I can say with confidence that working with a coach has made me a different–a better–person. And I’m not saying that because these days I work as a coach. Without my coach as a guide and an outside party that’s cheering only for me but also bringing up hard truths, I probably wouldn’t have ended up where I am now. Some of the sessions I’ve experienced were really intense, going deep on a challenging situation, sometimes forcing me to take the other party’s perspectives and to face up to things that I had done or that I couldn’t say, even though they needed to be said. But every time I came out feeling uplifted and supported, like a weight was lifted off my shoulders and like I have one or more paths forward where I didn’t see any way to move before.

So how did I end up being a coach myself? The part I enjoyed most about my job as CEO and CTO was working with people, in a one-on-one setting, not just pretending but knowing that I don't have the answers to all the questions they come to me with. As part of my work with my direct reports I asked them questions to gauge how they're thinking about the problem or situation they're presenting to me. At first that annoyed people. After all, as the boss I was supposed to provide the answers and unblock them so they could move on, right? In those same conversations I also connected patterns and strings for them that might not have been immediately visible, especially for those connections to teams and processes of teams other than their own.
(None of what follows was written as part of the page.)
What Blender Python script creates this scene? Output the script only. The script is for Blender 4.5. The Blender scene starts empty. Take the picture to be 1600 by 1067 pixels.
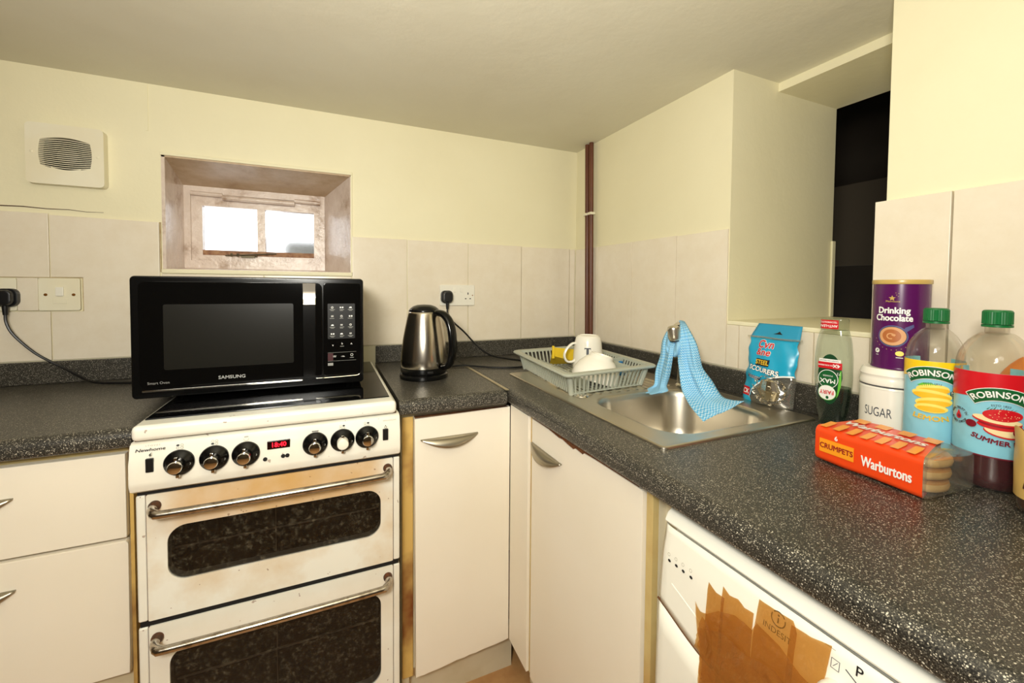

Or I provided them a perspective when they were upset with someone from the team, trying to help them understand the multitudes of perspectives, voices, and goals that exist, and sometimes collide, within an organization. And, finally, I provide encouragement and a sometimes not so gentle nudge that they have the power to bring about change. Of course I only did that when I understood that they could actually do that. Things that affected the larger organization or weren't within their immediate grasp to change, were mine to fix.

I enjoyed these parts of my job so much, I realized that I wanted to work with a broader variety of people in this same capacity, helping them become better leaders, managers, founders, and executives, being at the sidelines, cheering them on, providing a sounding board, and empathy, having gone through many of their challenges and struggles myself.